On Saturday,
David and John took Leah to the park while Emma and I went into town. We told
the boys we were going to run some errands, but when we left the house our
first stop was a wee tea room in town called Gorgeous. Emma stops there with
her school friends for lunch because they have student specials at lunchtime
and an incredibly efficient system of bringing in a large number of students in
a short period of time. It’s a welcome change from the many stores that either
close during the Madras College lunch hour (even some restaurants!), and those
that have a “No More than 4 Pupils in the Store at One Time” sign taped to the
front window.
Emma
loves their lentil soup, but she has never been upstairs to the tea room
itself, so we made that our first stop for a light lunch. We both had paninis
and tea, and though my melted brie and streaky bacon topped with tomato chutney
was good, the chutney tasted faintly like ketchup to me, so I couldn’t quite
finish mine. Emma’s was better, and I was glad to give her a chance to have a
lunch out that wasn’t geared towards the toddler set.
On
Sunday after church, we drove 10 miles down the East Neuk coast to the little
village of Kingsbarn. There’s an estate there called Cambo, with a country house
that is used as a B&B and lovely gardens that are a bit of a tourist
attraction in their own right. The estate has been in the Erskine family since
1688 and is still owned by Sir Peter and Lady Catherine Erskine, though the
house on the grounds is actually newer than ours in Hamilton. Each February,
the estate capitalizes on the popularity of the galanthus, or the snowdrop, a
small perennial that grows from a bulb and naturalizes easily, and therefore
creates a white carpet in the woods wherever they are planted. Scots love them
because they appear at just the moment in late winter when everyone here has
had enough of the brown, brown and more brown and are craving a bit of spring
growth at last. There’s even a national Snowdrop Festival here in Scotland each
year, with estates and castles throughout the country planting them en masse
and calling it an event.

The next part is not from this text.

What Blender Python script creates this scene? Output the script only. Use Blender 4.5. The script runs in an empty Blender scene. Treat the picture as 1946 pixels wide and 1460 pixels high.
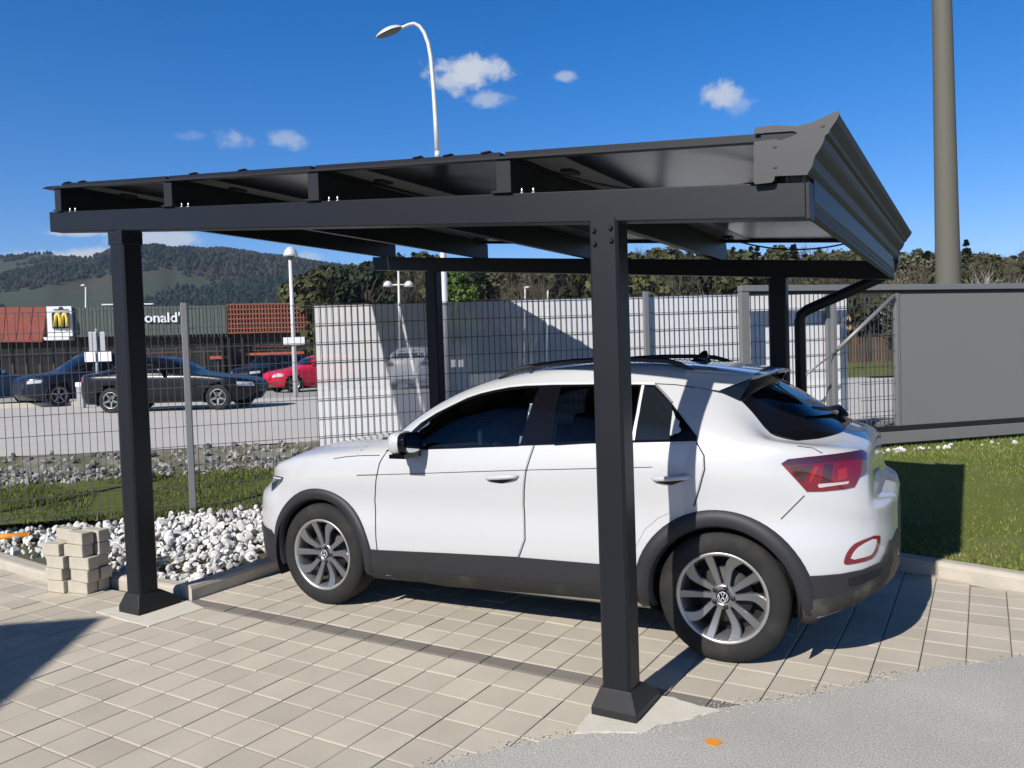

They aren’t terribly popular in Upstate New York,
probably because they wouldn’t have too much of a visual impact against all the
white snow, but they do work well here.
We
arrived at Cambo and picked up a map of the walled gardens and the woodland
walk, and set off. There’s a trail for kids called the ‘mystical glingbobs and
tootflits’ that we attempted to follow because we thought it would be entertaining
for Leah. I’m not actually sure if we ever did encounter a ‘glingbob’ or a
‘tootflit’ because I’m not quite sure what they are, but we did see some
piglets and a waterfall, and we came upon a few small sculpture-y things along
the path that seemed to be sized for kids, so all in all it was a success. I
loved the walled garden though nothing was in bloom because it had been planted
with grasses and red twig dogwood that provided a contrast against the stone
wall. Clearly, the gardener here knew what she was doing! Through the whole
tour Leah was a trooper, though the path was a bit long for her and she was
clearly running out of steam by the time we neared the car park. We intended to
finish off with a quick look at the sea on the other side of the car park, but
David was carrying her at this point and neither of them were looking too
chipper. We put her in the car and
assumed she would fall asleep on the way home because she had missed her nap.
However, she was desperate to resist falling asleep, and instead spent the
entire ride home insisting repeatedly, “I want chicken! I want chicken!”
Chicken to eat or chicken as a pet? It looks like you are having a great time and it is wonderful to see all the pictures. ( I swear I recognize Leah's snow suit from many years ago.)